You're disagreeing with the details of the calculation, and not the overall idea.

Due to the necessity for punitive damages, such calculations should be rounded in favor of the victims. Futher, teams employ extra secutiry staff due to the risk of a fan running onto the field. That cost should be factored into the calculation.

It is wrong to say "X is working on salary and not hourly. Therefore, it's free to make them work overtime." If I'm working in a job where I'm demanded to work unpaid overtime, I expect to get paid more to compensate. You're a fool if you don't calculate your salary on an hourly basis in addition to a monthly basis.

My employer might think it's free to demand "FSK, work 5 more hours a week!" That is false, because there still is a cost associated. If they're being unreasonable, I might comply with the demand while seeking a new job.

Of course, a lot of the workers in a baseball stadium get their jobs due to connections. I doubt that such job openings are advertised on Craigslist.

2 comments:

Anonymous said...

"In hard sciences, like Math and Computers, learning the techniques and jargon makes you a better thinker and more efficient. In soft sciences, like economics, politics, and psychiatry, learning the techniques and jargon makes you a worse thinker."

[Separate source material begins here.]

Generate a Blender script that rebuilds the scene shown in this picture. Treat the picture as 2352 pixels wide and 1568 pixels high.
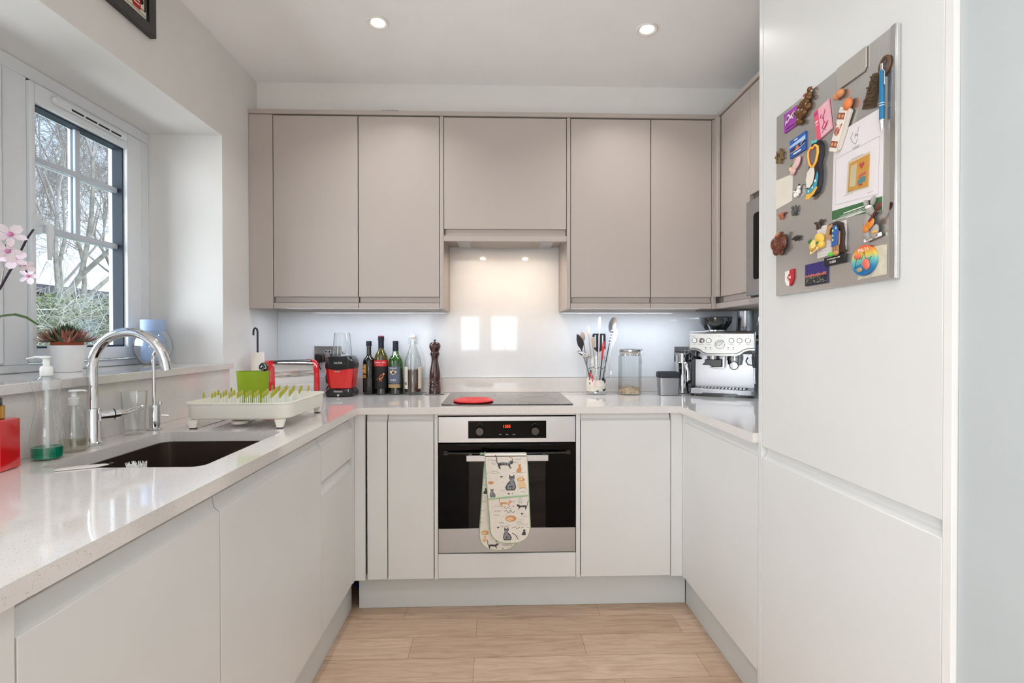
import bpy, bmesh, math, random
from mathutils import Matrix, Vector, Euler
for o in list(bpy.data.objects): bpy.data.objects.remove(o, do_unlink=True)
SC = bpy.context.scene; COL = SC.collection
PI = math.pi
def R(a): return math.radians(a)
def lin(c):
    return tuple(((x/255)/12.92 if x/255 <= 0.04045 else ((x/255+0.055)/1.055)**2.4) for x in c)

# ---------------------------------------------------------------- camera
cam_d = bpy.data.cameras.new('camera'); cam = bpy.data.objects.new('camera', cam_d); COL.objects.link(cam)
SC.camera = cam
cam_d.sensor_width = 36.0; cam_d.lens = 36.0*1168.07/2352; cam_d.clip_start = 0.02; cam_d.clip_end = 200
_y, _p, _r = R(1.7612), R(0.4464), R(-0.0476)
_f = Vector((math.sin(_y)*math.cos(_p), math.cos(_y)*math.cos(_p), -math.sin(_p)))
_r0 = Vector((math.cos(_y), -math.sin(_y), 0)); _u0 = _r0.cross(_f)
_rr = math.cos(_r)*_r0 + math.sin(_r)*_u0; _uu = -math.sin(_r)*_r0 + math.cos(_r)*_u0
cam.matrix_world = Matrix(((_rr.x, _uu.x, -_f.x, -0.0464), (_rr.y, _uu.y, -_f.y, -2.7745), (_rr.z, _uu.z, -_f.z, 1.1984), (0, 0, 0, 1)))

# ---------------------------------------------------------------- colour management
vs = SC.view_settings
vs.view_transform = 'Standard'; vs.look = 'None'; vs.gamma = 1.0; vs.use_curve_mapping = False
vs.exposure = EXPOSURE = 0.10
try:
    SC.cycles.max_bounces = 14; SC.cycles.diffuse_bounces = 7; SC.cycles.glossy_bounces = 6; SC.cycles.transmission_bounces = 12
    SC.cycles.transparent_max_bounces = 16; SC.cycles.caustics_reflective = False; SC.cycles.caustics_refractive = False
    SC.cycles.sample_clamp_indirect = 4.0; SC.cycles.blur_glossy = 0.5
except Exception: pass

# ---------------------------------------------------------------- world: pale spring sky
SKY = 1.5
W = bpy.data.worlds.new('world'); SC.world = W; W.use_nodes = True
nt = W.node_tree; nt.nodes.clear()
wo = nt.nodes.new('ShaderNodeOutputWorld'); bg = nt.nodes.new('ShaderNodeBackground')
tc = nt.nodes.new('ShaderNodeTexCoord'); sx = nt.nodes.new('ShaderNodeSeparateXYZ'); cr = nt.nodes.new('ShaderNodeValToRGB')
nz = nt.nodes.new('ShaderNodeTexNoise'); nz.inputs['Scale'].default_value = 3.0; nz.inputs['Detail'].default_value = 4
mx = nt.nodes.new('ShaderNodeMix'); mx.data_type = 'RGBA'; mr = nt.nodes.new('ShaderNodeMapRange')
nt.links.new(tc.outputs['Generated'], sx.inputs[0]); nt.links.new(sx.outputs['Z'], cr.inputs[0])
nt.links.new(tc.outputs['Generated'], nz.inputs['Vector'])
e = cr.color_ramp.elements
e[0].position = 0.0; e[0].color = (*lin((240, 245, 250)), 1); e[1].position = 0.75; e[1].color = (*lin((120, 175, 235)), 1)
x = e.new(0.22); x.color = (*lin((222, 236, 250)), 1); x = e.new(0.42); x.color = (*lin((165, 205, 245)), 1)
mr.inputs[1].default_value = 0.5; mr.inputs[2].default_value = 0.75; mr.inputs[4].default_value = 0.7
nt.links.new(nz.outputs['Fac'], mr.inputs[0]); nt.links.new(mr.outputs[0], mx.inputs['Factor'])
nt.links.new(cr.outputs[0], mx.inputs[6]); mx.inputs[7].default_value = (*lin((245, 248, 252)), 1)
nt.links.new(mx.outputs[2], bg.inputs[0]); bg.inputs[1].default_value = SKY
nt.links.new(bg.outputs[0], wo.inputs[0])

def lamp(name, kind, loc, rot, energy, color=(1, 1, 1), **k):
    d = bpy.data.lights.new(name, kind); d.energy = energy; d.color = color
    for a, b in k.items(): setattr(d, a, b)
    o = bpy.data.objects.new(name, d); COL.objects.link(o); o.location = loc; o.rotation_euler = rot; o['kind'] = 'helper'
    return o
# sun outside, high behind the house (it never reaches through the windows)
lamp('sun', 'SUN', (6, 3, 9), (R(48), 0, R(112)), 2.2, (1, 0.95, 0.86), angle=R(1.5))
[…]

This assumes 'hard science' when it is being done by whoever leaves political,economic and social ideas outside. Is this even possible? All scientists earn a living, they hold beliefs about the political economic world, they are unlikely to bite the hand that feeds them.

Anonymous said...

You should read The Protocols of the Elders of Zion, if you have not already. They supposedly create chaos and mistrust of governments so that people are dialectically driven into one world government.